● SET PROBLEM: Up to and including the line with "COL = SC.collection", write out the listing from its first line, minus the pictures.

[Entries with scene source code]
Begin

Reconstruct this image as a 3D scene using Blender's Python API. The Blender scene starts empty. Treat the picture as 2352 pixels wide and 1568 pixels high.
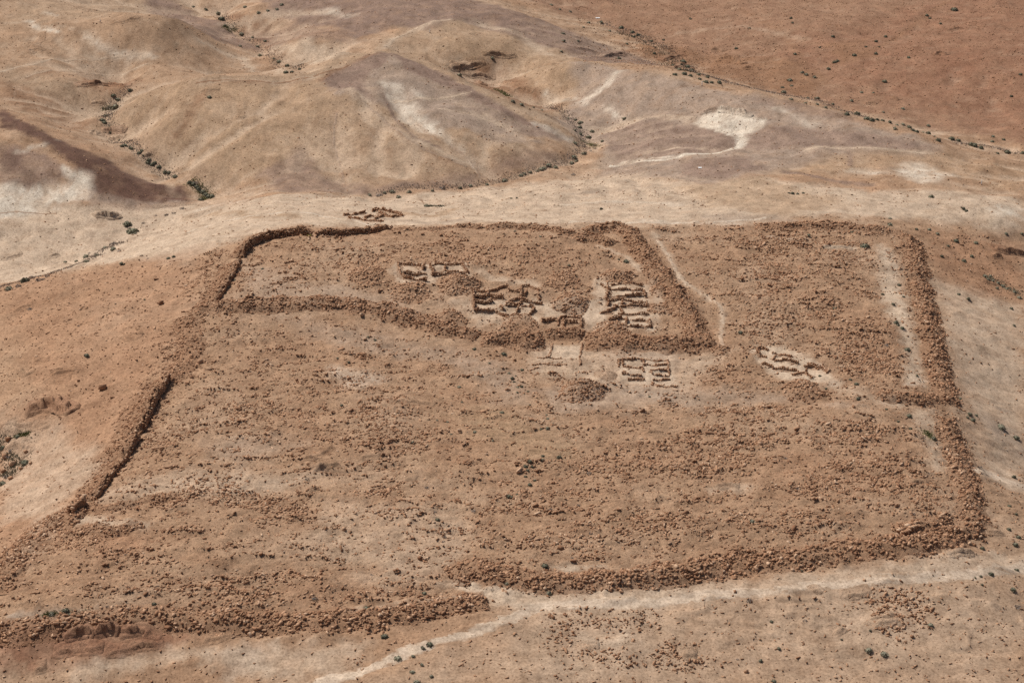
import bpy, bmesh, math, random
import numpy as np
random.seed(4)
RNG = np.random.default_rng(11)
SC = bpy.context.scene
COL = SC.collection

# ------------------------------------------------------------------ camera
CAM_H, PITCH, FPX = 155.0, math.radians(21.5), 5300.0
W0, H0 = 2352.0, 1568.0
cd = bpy.data.cameras.new('camera')
cam = bpy.data.objects.new('camera', cd); COL.objects.link(cam)
cam.location = (0, 0, CAM_H)
cam.rotation_euler = (math.pi/2 - PITCH, 0, 0)
cd.sensor_width = 36.0
cd.lens = FPX / W0 * 36.0
cd.clip_start = 1.0; cd.clip_end = 20000.0
SC.camera = cam

# ------------------------------------------------------------------ sky, sun, exposure
SUN_EL, SUN_AZ = math.radians(56), math.radians(-55)      # azimuth from +Y towards +X: far side, to the left
w = bpy.data.worlds.new('World'); SC.world = w; w.use_nodes = True
nt = w.node_tree; nt.nodes.clear()
sk = nt.nodes.new('ShaderNodeTexSky'); sk.sky_type = 'NISHITA'; sk.sun_disc = False
sk.sun_elevation = SUN_EL; sk.sun_rotation = SUN_AZ % (2*math.pi); sk.dust_density = 4.0
bg = nt.nodes.new('ShaderNodeBackground'); bg.inputs['Strength'].default_value = 0.06
ow = nt.nodes.new('ShaderNodeOutputWorld')
nt.links.new(sk.outputs[0], bg.inputs[0]); nt.links.new(bg.outputs[0], ow.inputs[0])
sl = bpy.data.lights.new('sun', 'SUN'); sl.energy = 3.6; sl.angle = math.radians(0.5); sl.color = (1.0, 0.968, 0.925)
sun = bpy.data.objects.new('sun', sl); COL.objects.link(sun)
sun.location = (-200, 300, 400)
sun.rotation_euler = (math.pi/2 - SUN_EL, 0, math.pi - SUN_AZ)
SC.view_settings.view_transform = 'Standard'; SC.view_settings.look = 'None'
SC.view_settings.exposure = 0.17; SC.view_settings.gamma = 1.0
SC.view_settings.use_curve_mapping = False
SC.render.engine = 'CYCLES'
SC.cycles.use_denoising = False
SC.cycles.max_bounces = 4; SC.cycles.diffuse_bounces = 2

# ------------------------------------------------------------------ noise
_TA = RNG.random((512,512)).astype(np.float32)*(2*math.pi)
_TC, _TS = np.cos(_TA), np.sin(_TA)
def perlin(x, y, seed=0):
    x = np.asarray(x, np.float64); y = np.asarray(y, np.float64)
    x, y = np.broadcast_arrays(x, y)
    x0 = np.floor(x); y0 = np.floor(y); fx = (x-x0).astype(np.float32); fy = (y-y0).astype(np.float32)
    ix = (x0.astype(np.int32)+seed*37) & 511; iy = (y0.astype(np.int32)+seed*91) & 511
    jx = (ix+1) & 511; jy = (iy+1) & 511
    ux = fx*fx*fx*(fx*(fx*6-15)+10); uy = fy*fy*fy*(fy*(fy*6-15)+10)
    gx = fx-1; gy = fy-1
    a = _TC[iy,ix]*fx+_TS[iy,ix]*fy; b = _TC[iy,jx]*gx+_TS[iy,jx]*fy
    c = _TC[jy,ix]*fx+_TS[jy,ix]*gy; d = _TC[jy,jx]*gx+_TS[jy,jx]*gy
    return 1.5*((a*(1-ux)+b*ux)*(1-uy)+(c*(1-ux)+d*ux)*uy)
def fbm(x, y, seed=0, octv=4, gain=0.5):
    s = 0; a = 1.0; n = 0
    for o in range(octv):
        s = s + a*perlin(x*2**o, y*2**o, seed+o*17); n += a; a *= gain
    return s/n*1.6
def sstep(a, b, x):
    t = np.clip((x-a)/(b-a), 0, 1); return t*t*(3-2*t)

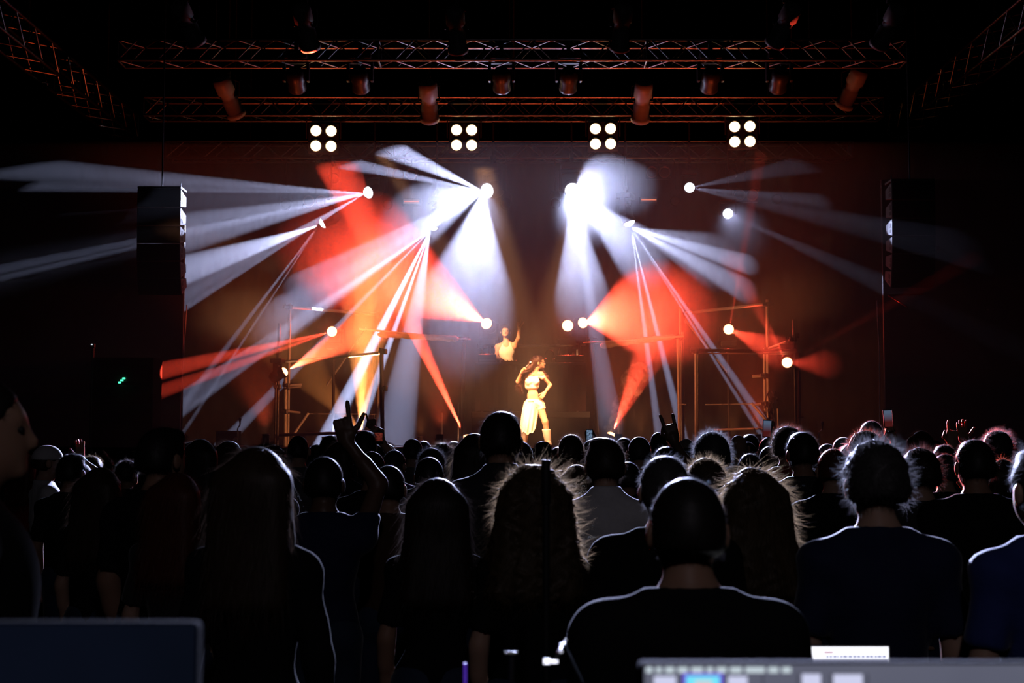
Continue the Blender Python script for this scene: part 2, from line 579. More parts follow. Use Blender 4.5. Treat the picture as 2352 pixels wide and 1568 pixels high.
def profile_spot(label, c, axis, L=0.75, r=0.15, power=None):
    """axis: from the rear of the lamp to its front"""
    c, axis = Vector(c), Vector(axis).normalized()
    t = thing('profile_spotlight', label, 'spotlight', tuple(c + Vector((0, 0, 0.4))), 'profile spotlights of the rig')
    M = aim_matrix(c, axis)
    pr = [(r * 0.5, L * 0.5), (r * 0.95, L * 0.47), (r, L * 0.36), (r, L * 0.12), (r * 0.8, L * 0.08), (r * 0.8, -L * 0.05), (r * 0.92, -L * 0.08), (r * 0.92, -L * 0.40), (r * 1.08, -L * 0.41), (r * 1.08, -L * 0.5), (r * 0.85, -L * 0.5), (r * 0.8, -L * 0.44)]
    put('body', smooth(MB().lathe(pr, 20).mesh('profile_body')), M_PROF, t, M)
    put('lens', smooth(MB().lathe([(r * 0.8, -L * 0.44), (r * 0.5, -L * 0.47), (0.01, -L * 0.48)], 18).mesh('profile_lens')), M_GLASS_D, t, M)
    for k in (-1, 1):
        put('shutter_handle', MB().box((k * r * 0.82 - 0.012, -0.03, 0.0), (k * r * 0.82 + 0.012 + k * 0.05, 0.03, 0.012)).mesh('shutter_handle'), M_FIX, t, M)
    put('yoke', MB().tube([tuple(c + Vector((-r * 1.15, 0, 0))), tuple(c + Vector((-r * 1.15, 0, 0.28))), tuple(c + Vector((0, 0, 0.36))), tuple(c + Vector((r * 1.15, 0, 0.28))), tuple(c + Vector((r * 1.15, 0, 0)))], 0.014, 8).mesh('profile_yoke'), M_FIX, t)
    put('clamp', FM['clamp'], M_FIX_G, t, Matrix.Translation(c + Vector((0, 0, 0.24))))
    return t, c + axis * (L * 0.52)


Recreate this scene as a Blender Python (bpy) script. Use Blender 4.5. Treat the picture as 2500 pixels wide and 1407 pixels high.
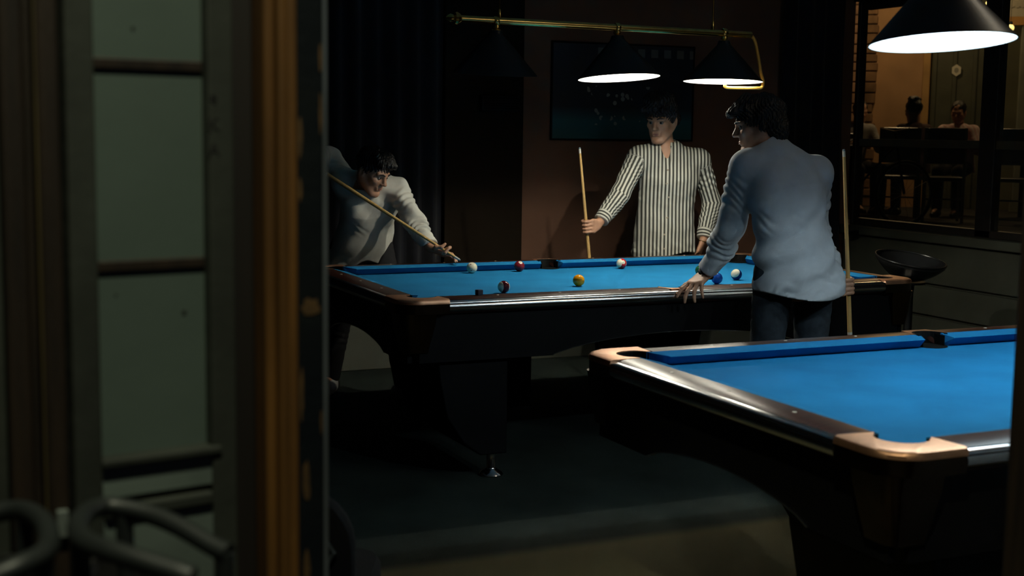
import bpy, math, random
import numpy as np
from mathutils import Vector, Matrix

random.seed(7)
for o in list(bpy.data.objects):
    bpy.data.objects.remove(o)
scene = bpy.context.scene
COL = scene.collection
R = math.radians

# ------------------------------------------------------------------ camera
CAM_POS = Vector((-3.2321, -5.9343, 1.5094))
YAW, PITCH, ROLL = 0.42932, -0.11701, 0.01355
fw = Vector((math.sin(YAW) * math.cos(PITCH), math.cos(YAW) * math.cos(PITCH), math.sin(PITCH)))
rg0 = Vector((math.cos(YAW), -math.sin(YAW), 0))
up0 = rg0.cross(fw)
rg = math.cos(ROLL) * rg0 + math.sin(ROLL) * up0
up = -math.sin(ROLL) * rg0 + math.cos(ROLL) * up0
cam_d = bpy.data.cameras.new('camera')
cam = bpy.data.objects.new('camera', cam_d)
COL.objects.link(cam)
m = Matrix((rg, up, -fw)).transposed().to_4x4()
m.translation = CAM_POS
cam.matrix_world = m
cam_d.sensor_fit = 'HORIZONTAL'
cam_d.sensor_width = 36
cam_d.lens = 3268.18 / 2500 * 36
cam_d.clip_start = .05
cam_d.clip_end = 200
cam_d.dof.use_dof = True
cam_d.dof.focus_distance = 6.4
cam_d.dof.aperture_fstop = 4.0
scene.camera = cam

# ------------------------------------------------------------------ world, street light, exposure
world = bpy.data.worlds.new('night')
scene.world = world
world.use_nodes = True
bg = world.node_tree.nodes['Background']
bg.inputs[0].default_value = (.55, .75, 1.0, 1)
bg.inputs[1].default_value = .0012
vs = scene.view_settings
vs.view_transform = 'Standard'
vs.look = 'None'
vs.exposure = 0
vs.gamma = 1
vs.use_curve_mapping = False


def light(name, kind, loc, power, color, size=.05, parent=None, rot=None):
    d = bpy.data.lights.new(name, kind)
    d.energy = power
    d.color = color
    if kind == 'AREA':
        d.shape = 'DISK'
        d.size = size
    else:
        d.shadow_soft_size = size
    o = bpy.data.objects.new(name, d)
    COL.objects.link(o)
    o.location = loc
    if rot: o.rotation_euler = rot
    if parent: o.parent = parent
    return o


light('street_lamp_light', 'POINT', (-3.05, -5.40, 4.05), 250, (1.0, 1.0, .70), .10)
light('blue_neon_light', 'AREA', (-1.2, -7.6, 2.3), .6, (.12, .12, 1.0), .35, rot=(R(74), 0, 0))

light('hall_fill_light', 'POINT', (.9, -3.1, 3.05), 7, (1.0, .88, .68), .12)   # added unseen fill from overhead, lifts the dark upper wall

# ------------------------------------------------------------------ materials
MATS = {}


def M(name, col=(.5, .5, .5), rough=.6, metal=0, var=.0, scale=8, bump=0, bscale=60, stretch=None,
      coat=0, spec=.5, emit=None, estr=0, col2=None, sheen=0):
    if name in MATS: return MATS[name]
    mt = bpy.data.materials.new(name)
    mt.use_nodes = True
    nt = mt.node_tree
    b = nt.nodes['Principled BSDF']
    b.inputs['Base Color'].default_value = (*col, 1)
    b.inputs['Roughness'].default_value = rough
    b.inputs['Metallic'].default_value = metal
    b.inputs['Specular IOR Level'].default_value = spec
    if coat:
        b.inputs['Coat Weight'].default_value = coat
        b.inputs['Coat Roughness'].default_value = .22
    if sheen:
        b.inputs['Sheen Weight'].default_value = sheen
    if emit:
        b.inputs['Emission Color'].default_value = (*emit, 1)
        b.inputs['Emission Strength'].default_value = estr
    tc = nt.nodes.new('ShaderNodeTexCoord')
    src = tc.outputs['Object']
    if stretch:
        mp = nt.nodes.new('ShaderNodeMapping')
        mp.inputs['Scale'].default_value = stretch
        nt.links.new(src, mp.inputs['Vector'])
        src = mp.outputs['Vector']
    if var or col2:
        n = nt.nodes.new('ShaderNodeTexNoise')
        n.inputs['Scale'].default_value = scale
        n.inputs['Detail'].default_value = 6
        nt.links.new(src, n.inputs['Vector'])
        r = nt.nodes.new('ShaderNodeValToRGB')
        r.color_ramp.elements[0].position = .32
        r.color_ramp.elements[1].position = .68
        c2 = col2 or tuple(min(1, c * (1 + var)) for c in col)
        c1 = col if col2 else tuple(c * (1 - var) for c in col)
        r.color_ramp.elements[0].color = (*c1, 1)
        r.color_ramp.elements[1].color = (*c2, 1)
        nt.links.new(n.outputs['Fac'], r.inputs['Fac'])
        nt.links.new(r.outputs['Color'], b.inputs['Base Color'])
    if bump:
        n2 = nt.nodes.new('ShaderNodeTexNoise')
        n2.inputs['Scale'].default_value = bscale
        n2.inputs['Detail'].default_value = 4
        nt.links.new(src, n2.inputs['Vector'])
        bp = nt.nodes.new('ShaderNodeBump')
        bp.inputs['Strength'].default_value = bump
        bp.inputs['Distance'].default_value = .01
        nt.links.new(n2.outputs['Fac'], bp.inputs['Height'])
        nt.links.new(bp.outputs['Normal'], b.inputs['Normal'])
    MATS[name] = mt
    return mt


cloth = M('blue_cloth', (.011, .152, .345), .95, var=.10, scale=5, bump=.08, bscale=420, spec=.08)
mahog = M('mahogany', (.040, .014, .010), .34, var=.45, scale=9, stretch=(1, 9, 9), coat=.08, spec=.22)
alum = M('brushed_aluminium', (.72, .72, .74), .20, 1, var=.06, scale=30, stretch=(1, 40, 40))
copper = M('copper_casting', (.74, .40, .24), .46, 1, var=.14, scale=18, bump=.05, bscale=60)
bronze = M('dark_bronze', (.065, .045, .030), .24, 1, var=.2, scale=12)
black_lam = M('black_laminate', (.003, .003, .0035), .5, var=.2, scale=6, spec=.15)
black_rub = M('black_rubber', (.004, .004, .004), .8, spec=.1)
chrome = M('chrome', (.75, .72, .70), .15, 1, var=.04, scale=30)
brass = M('brass', (.72, .50, .16), .24, 1, var=.12, scale=25)
shade_blk = M('black_shade_enamel', (.006, .008, .010), .38, var=.1, scale=10)
shade_wht = M('white_shade_enamel', (.86, .88, .88), .5, var=.02, scale=6)
carpet = M('carpet', (.021, .028, .024), .97, var=.3, scale=2.2, bump=.35, bscale=260, spec=.1)
# street light falling in by the door, painted olive into the dark green carpet
_t = carpet.node_tree; _b = _t.nodes['Principled BSDF']; _src = _b.inputs['Base Color'].links[0].from_socket
_tc = _t.nodes.new('ShaderNodeTexCoord'); _sx = _t.nodes.new('ShaderNodeSeparateXYZ'); _mr = _t.nodes.new('ShaderNodeMapRange'); _mx = _t.nodes.new('ShaderNodeMixRGB')
_mr.interpolation_type = 'SMOOTHSTEP'; _mr.inputs['From Min'].default_value = -1.64; _mr.inputs['From Max'].default_value = -1.75
_t.links.new(_tc.outputs['Object'], _sx.inputs[0]); _t.links.new(_sx.outputs['Y'], _mr.inputs['Value']); _t.links.new(_mr.outputs[0], _mx.inputs[0])
_t.links.new(_src, _mx.inputs[1]); _mx.inputs[2].default_value = (.098, .090, .050, 1); _t.links.new(_mx.outputs[0], _b.inputs['Base Color'])
wall_brown = M('brown_wall_paint', (.185, .092, .056), .85, var=.14, scale=1.6, bump=.06, bscale=50)
wall_dark = M('dark_wall_paint', (.014, .010, .0065), .9, spec=.08, var=.14, scale=1.6, bump=.06, bscale=50)
wall_grey = M('grey_skirting', (.085, .092, .072), .7, var=.1, scale=3)
panel_green = M('green_grey_panel', (.060, .066, .048), .6, var=.2, scale=3)
curtain_m = M('navy_curtain', (.006, .007, .012), .95, var=.2, scale=4, sheen=.1)
ceil_m = M('ceiling_paint', (.80, .74, .66), .9, var=.1, scale=2)
dwood = M('dark_brown_wood', (.014, .008, .004), .55, var=.45, scale=5, stretch=(9, 9, .8), bump=.15, bscale=40)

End

● REPLY:
Reconstruct this image as a 3D scene using Blender's Python API. The Blender scene starts empty. Treat the picture as 2352 pixels wide and 1568 pixels high.
import bpy, bmesh, math, random
import numpy as np
random.seed(4)
RNG = np.random.default_rng(11)
SC = bpy.context.scene
COL = SC.collection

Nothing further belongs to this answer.